Graines de solidarité

Depuis mars 2021, migrants et non-migrants se retrouvent au Jardin sans frontières pour cultiver ensemble une parcelle de terre dans le parc des berges de l'Isère. Nous avons fait le tour du propriétaire en compagnie d'Alpha et Saibou pour en savoir un peu plus sur cette initiative solidaire.


Entre le Stade des Alpes et les berges de l'Isère, le parc a des airs de terrain en friche sommairement entretenu, équipé de quelques agrès sportifs et traversé par des routes abandonnées prisées des cyclistes et des skateurs. À la fin de l'année 2020, des pelleteuses sont intervenues pour travailler le terrain et des serres agricoles ont commencé à apparaître, puis deux containers servant de bureau et d'entrepôt. Aujourd'hui, sur la parcelle de 2500 m² délimitée par des barrières, poussent de nombreux pieds de tomates, des pommes de terre, des herbes aromatiques, des fraises, des oignons, des courges et des plantes plus exotiques telles le gingembre ou le gombo, légume typique de l'alimentation africaine. « Nous allons voir si cette plante veut bien pousser en France, c'est un test », explique Alpha Camara, Guinéen en attente de régularisation. Il est aussi co-président de l'association Jardin sans frontières, à l'initiative de ce potager intergénérationnel et interculturel.
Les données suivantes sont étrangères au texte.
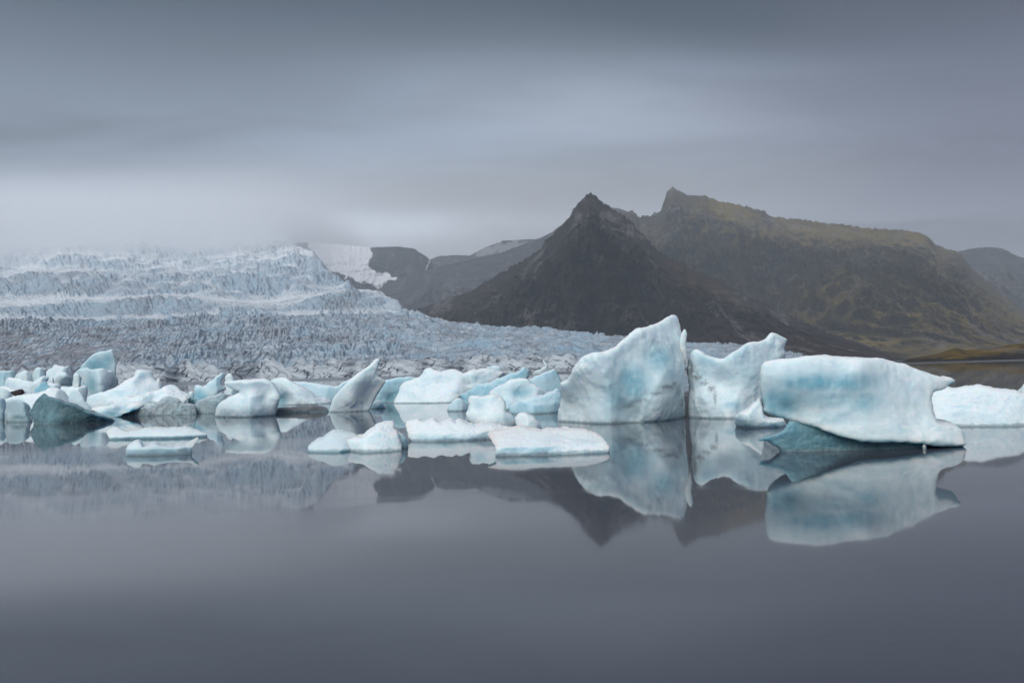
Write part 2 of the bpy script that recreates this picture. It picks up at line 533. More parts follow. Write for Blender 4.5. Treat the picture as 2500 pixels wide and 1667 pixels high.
    Zv = np.vstack([np.array(rowsZ), Z])
    mb = np.vstack([cb, blue])
    md = np.vstack([0.0 * np.ones_like(cb), dirt])
    ms = np.vstack([0.42 * np.ones_like(cb), snow])
    V = np.stack([X, Yv, Zv], -1).reshape(-1, 3)
    Mk = np.stack([mb, md, ms], -1).reshape(-1, 3)
    o = mesh_obj('glacier', V, grid_faces(nr + kc, nc), M_GLA, masks=Mk)
    o['kind'] = 'structure'


build_glacier()


# ------------------------------------------------------------------ mountains
def mountain(name, ridge, Yb, material, nc=420, nf=150, back=900.0, conc=1.15, gully=0.10, jag=1.2, spur=None,
             moss=None, snow_poly=None, snow_amt=1.0, seed=0.0, wl=90.0):
    """ridge: list of (px, py, Y).  The front slope falls from the ridge to Yb(px) at lake level, the back slope falls away behind."""
    r = np.array(ridge, float)
    px = np.linspace(r[0, 0], r[-1, 0], nc)
    rp, rY = np.interp(px, r[:, 0], r[:, 1]), np.interp(px, r[:, 0], r[:, 2])
    rp0 = rp
    rp = rp + jag * fbm(px / 9.0, seed, 0, 4, 0.6)
    a = np.array([(lambda d: d.x / d.y)(ray(p, q)) for p, q in zip(px, rp)])
    zr = np.array([at(p, q, y).z for p, q, y in zip(px, rp, rY)])
    zs = np.array([at(p, q, y).z for p, q, y in zip(px, rp0, rY)])
    yb = np.interp(px, *Yb) if isinstance(Yb, tuple) else np.full(nc, float(Yb))
    v = np.linspace(0, 1, nf)[:, None]
    Y = yb + (rY - yb) * v
    X = a * Y
    g = v ** conc
    Zb = -2 + (zs + 2) * g + (zr - zs) * v ** 14
    env = np.sin(np.pi * np.clip(v, 0, 1)) ** 0.8 * (1 - v ** 6)
    warp = 0.6 * fbm(X / 260, Zb / 260, seed + 2, 3)
    gl = ridged(X / wl + warp, Zb / (wl * 4.0) + warp, seed, 4, 0.55) - 0.5
    big = fbm(X / 420, Zb / 300, seed + 5, 3)
    strat = np.abs(((Zb / 46.0 + 0.8 * fbm(X / 300, Zb / 120, seed + 8, 3)) % 1.0) - 0.5) - 0.25
    H = np.clip(zr, 6, None)[None, :]
    iso = ridged(X / (wl * .8) + warp, Zb / (wl * .5) + 0.4 * warp, seed + 11, 5, 0.6) - 0.5
    dy = env * H * (gully * 0.9 * gl + 0.22 * big + gully * 0.55 * iso + 0.10 * strat * (0.6 + fbm(X / 150, Zb / 60, seed + 3, 3)))
    Y2 = Y - dy * 0.9
    Z2 = Zb + dy * 0.22 * env
    X2 = a * Y2
    # back slope
    vb = np.linspace(0, 1, 14)[1:, None]
    Yk = rY + back * vb
    Zk = zr * (1 - vb) - 3 * vb
    Zk = np.minimum(Zk, (CAM_H + (zr - CAM_H) * 0.998 * Yk / rY))
    V = np.stack([np.vstack([X2, a * Yk]), np.vstack([Y2, Yk]), np.vstack([Z2, Zk])], -1)
    nrows = V.shape[0]
    # picture coordinates of each vertex, used only to say where moss and snow lie on the slope
    el = (V[..., 2] - CAM_H) / V[..., 1] * F
    hz = 903.0 - math.tan(ROLL) * (px - 1250)
    PYv = hz[None, :] - el
    PXv = np.broadcast_to(px, PYv.shape)
    mk = np.zeros((nrows, nc, 3), np.float32)
    mk[..., 0] = 0.6 if moss is None else moss(PXv, PYv, V)
    if snow_poly is not None:
        for poly in snow_poly:
            wx = PXv + 10 * fbm(PXv / 18.0, PYv / 18.0, 3.0, 4, 0.6)
            wy = PYv + 9 * fbm(PXv / 18.0, PYv / 18.0, 8.0, 4, 0.6)
            mk[..., 1] = np.maximum(mk[..., 1], sstep(-1.5, 1.5, sdpoly(wx, wy, np.array(poly, float))))
    mk[..., 1] *= snow_amt
    mk[..., 2] = 0.8 * sstep(0.0, 0.55, fbm(V[..., 0] / 55 + 2 * fbm(V[..., 0] / 200, V[..., 2] / 200, seed, 2), V[..., 2] / 170, seed + 30, 4))
    o = mesh_obj(name, V.reshape(-1, 3), grid_faces(nrows, nc), material, masks=mk.reshape(-1, 3))
    o['kind'] = 'structure'
    return o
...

Avant de se constituer en association, le projet Jardin sans frontières a été proposé au budget participatif de la ville de Grenoble 2019 dont il a été un des lauréats. Alpha Camara l'a porté avec Florence Grenier, rencontrée au sein de l'association Cuisine sans frontières, qui favorise l'intégration des sans-papiers par la cuisine. Aujourd'hui, le noyau dur de Jardin sans frontières est constitué d'une quinzaine de personnes, avec, au bureau, des binômes migrants/non-migrants à chaque poste clé (président, trésorier et secrétaire). Un fonctionnement permettant aux étrangers de se familiariser avec les spécificités françaises.

Un espace d'épanouissement

Cet esprit de partage de compétences et de cultures se retrouve aussi dans le fonctionnement du potager avec deux parcelles où s'expriment les différentes manières de jardiner. L'une à la mode française, l'autre plutôt à l'africaine. Saibou, l'un des jardiniers, nous explique : « On fait en sorte de partager nos méthodes de culture. On a voulu mettre en œuvre ce que l'on pratique vraiment en Afrique. Par exemple, ici on fait beaucoup de semis sous serre. En Afrique, on plante directement les graines dans la terre. On verra si ça marche à Grenoble ! Et l'année prochaine, nous pourrons planter beaucoup plus de légumes typiquement africains. »

Les jardiniers sont aidés et formés occasionnellement par des agriculteurs et des maraîchers bénévoles. Ouvert à tous, le jardin permet de créer des liens entre les migrants et les habitants du quartier ou d'ailleurs. Une parcelle de co-jardinage est en cours de création, où les Grenoblois pourront se servir en légumes en libre-service. Espace d'épanouissement et de rencontres, ce jardin permet en outre aux migrants de limiter leur dépendance vis-à-vis des associations caritatives tout en participant à l'entraide alimentaire. Les migrants auront ainsi l'occasion de retourner l'aide reçue par le fruit de leur travail et par la transmission de leurs connaissances.